[<prev] [next>] [<thread-prev] [thread-next>] [day] [month] [year] [list]
Message-ID: <c4298fdd-6fd6-fa7f-73f7-5ff016788e49@deltatee.com>
Date: Wed, 31 Jul 2019 11:07:34 -0600
From: Logan Gunthorpe <logang@...tatee.com>
To: Greentime Hu <green.hu@...il.com>, greentime.hu@...ive.com,
paul.walmsley@...ive.com
Cc: Rob Herring <robh@...nel.org>, Albert Ou <aou@...s.berkeley.edu>,
Andrew Waterman <andrew@...ive.com>,
Palmer Dabbelt <palmer@...ive.com>,
Linux Kernel Mailing List <linux-kernel@...r.kernel.org>,
Stephen Bates <sbates@...thlin.com>,
Zong Li <zong@...estech.com>, Olof Johansson <olof@...om.net>,
linux-riscv@...ts.infradead.org,
Michael Clark <michaeljclark@....com>,
Christoph Hellwig <hch@....de>
Subject: Re: [PATCH v4 2/2] RISC-V: Implement sparsemem
On 2019-07-31 12:30 a.m., Greentime Hu wrote:
> I look this issue more closely.
> I found it always sets each memblock region to node 0. Does this make sense?

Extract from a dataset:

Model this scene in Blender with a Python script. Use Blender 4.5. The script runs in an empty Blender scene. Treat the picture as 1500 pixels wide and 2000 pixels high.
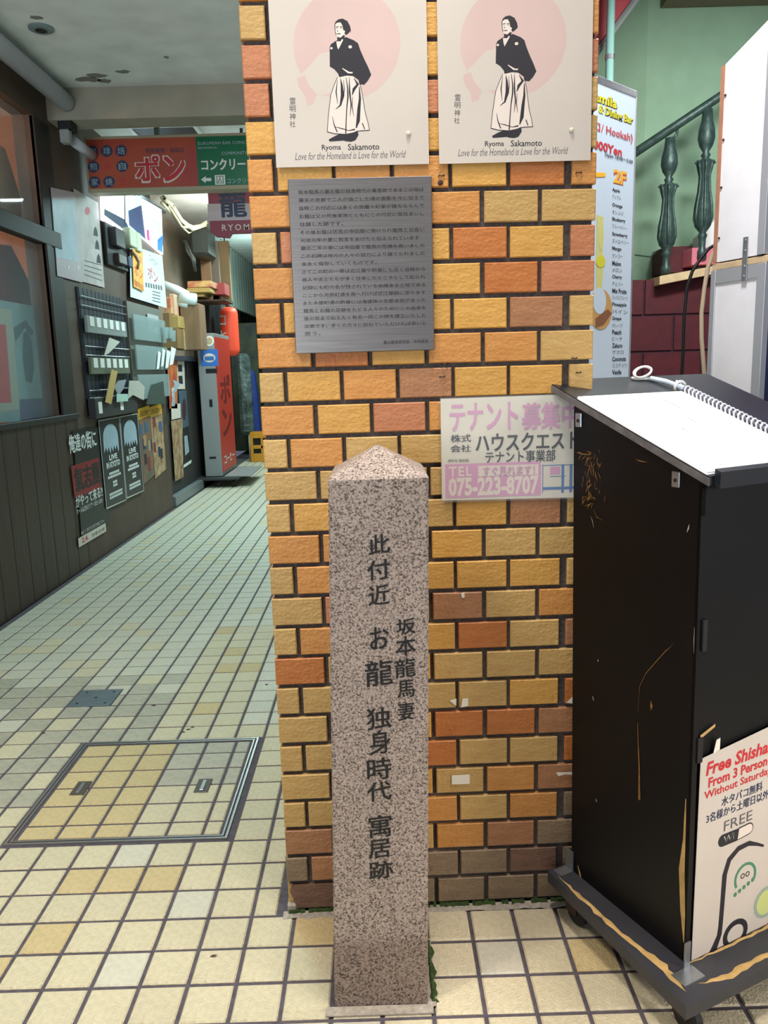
import bpy, bmesh, math, random
from mathutils import Vector, Matrix
random.seed(7)
SC = bpy.context.scene
COL = SC.collection

# ------------------------------------------------------------------ camera
CAM = Vector((0.24601254, -1.67778025, 1.25926267))
ROT = Matrix(((0.9995566, 0.02953286, -0.00379621), (-0.00898743, 0.17769367, -0.98404481), (-0.02838709, 0.983642, 0.1778803)))
FPX = 1544.157
cd = bpy.data.cameras.new('camera'); cam = bpy.data.objects.new('camera', cd); COL.objects.link(cam)
cam.matrix_world = Matrix.Translation(CAM) @ ROT.to_4x4()
cd.sensor_fit = 'VERTICAL'; cd.sensor_height = 24.0; cd.lens = FPX / 2000.0 * 24.0; cd.clip_start = 0.02
SC.camera = cam
# ------------------------------------------------------------------ world, lights, exposure
W = bpy.data.worlds.new('night'); SC.world = W; W.use_nodes = True
W.node_tree.nodes['Background'].inputs[0].default_value = (0.62, 0.72, 1.0, 1)
W.node_tree.nodes['Background'].inputs[1].default_value = 0.16
SC.view_settings.view_transform = 'Standard'; SC.view_settings.look = 'None'
SC.view_settings.exposure = 0.0; SC.view_settings.gamma = 1.0; SC.view_settings.use_curve_mapping = False
SC.cycles.max_bounces = 6

def area(name, loc, target, sx, sy, power, col, spread=180):
    l = bpy.data.lights.new(name, 'AREA'); l.shape = 'RECTANGLE'; l.size = sx; l.size_y = sy
    l.energy = power; l.color = col; l.spread = math.radians(spread)
    o = bpy.data.objects.new(name, l); COL.objects.link(o); o.location = loc
    o.rotation_euler = (Vector(target) - Vector(loc)).to_track_quat('-Z', 'Y').to_euler()
    return o
area('wall_washer', (0.35, -0.6, 2.96), (0.35, 0.0, 1.2), 0.5, 0.14, 1.1, (1.0, 0.90, 0.80), 80)
area('soffit_lamp', (-0.85, -1.0, 2.96), (-0.85, -0.95, 0), 0.5, 0.3, 27, (1.0, 0.93, 0.82), 120)
area('soffit_lamp', (0.35, -0.42, 2.96), (0.33, -0.40, 0), 0.3, 0.2, 6, (1.0, 0.95, 0.88), 80)
area('porch_lamp', (1.0, 0.22, 2.98), (1.05, 0.2, 0), 0.3, 0.3, 36, (0.95, 0.97, 1.0), 150)
area('street_side_light', (1.5, -1.6, 2.9), (0.6, 0.0, 1.3), 0.35, 0.35, 10, (1.0, 0.93, 0.86))
area('street_side_light', (3.0, -2.0, 1.3), (1.05, -0.3, 0.5), 0.8, 0.8, 5.0, (1.0, 0.94, 0.88), 40)  # added fill for the poster on the lectern front, not a street lamp
area('outside_ceiling_fill', (-2.0, -4.3, 1.2), (-0.9, 2.4, 3.0), 2.6, 1.6, 34, (0.82, 0.91, 1.0), 75)  # added low fill aimed up to brighten the passage ceiling, no shop front
area('passage_light', (-0.55, 1.3, 2.99), (-0.55, 1.3, 0), 0.2, 0.9, 36, (0.64, 0.97, 1.0))  # added out of view to brighten the near passage floor
area('side_wall_fill', (-1.1, 6.6, 2.75), (-2.12, 7.6, 2.2), 0.4, 0.15, 16, (1.0, 0.98, 0.88))  # added fill to light the beige side wall behind the cartons
area('sheet_fill', (-1.2, 8.9, 2.5), (-1.78, 10.3, 2.6), 0.2, 0.5, 9, (0.7, 1.0, 0.97))  # added fill that makes the corrugated sheet show, no fitting there
area('passage_light', (-0.6, 5.3, 2.86), (-0.6, 5.3, 0), 0.25, 1.3, 70, (0.64, 0.97, 1.0))
area('passage_light', (-0.85, 8.6, 2.7), (-0.85, 8.6, 0), 0.3, 1.2, 50, (0.72, 1.0, 0.95))
area('stair_lamp', (2.0, 1.6, 2.95), (2.1, 3.0, 1.2), 0.8, 0.3, 60, (0.96, 1.0, 0.95))

# ------------------------------------------------------------------ helpers
def ray(u, v):
    return ROT @ Vector(((u - 750) / FPX, -(v - 1000) / FPX, -1.0))
def onZ(u, v, z=0.0):
    d = ray(u, v); return CAM + d * ((z - CAM.z) / d.z)
def onY(u, v, y):
    d = ray(u, v); return CAM + d * ((y - CAM.y) / d.y)
def onX(u, v, x):
    d = ray(u, v); return CAM + d * ((x - CAM.x) / d.x)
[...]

> I am not sure if I understand this correctly. Do you have any idea for
> this? Thank you. :)
Yes, I think this is normal. When we talk about memory nodes we're
talking about NUMA nodes which is unrelated to device tree nodes.
I'm not really sure what's causing the crash. Have you verified it's
this patch that causes it? Is it related to there being a hole in your
memory, does it work if you only have one memory node?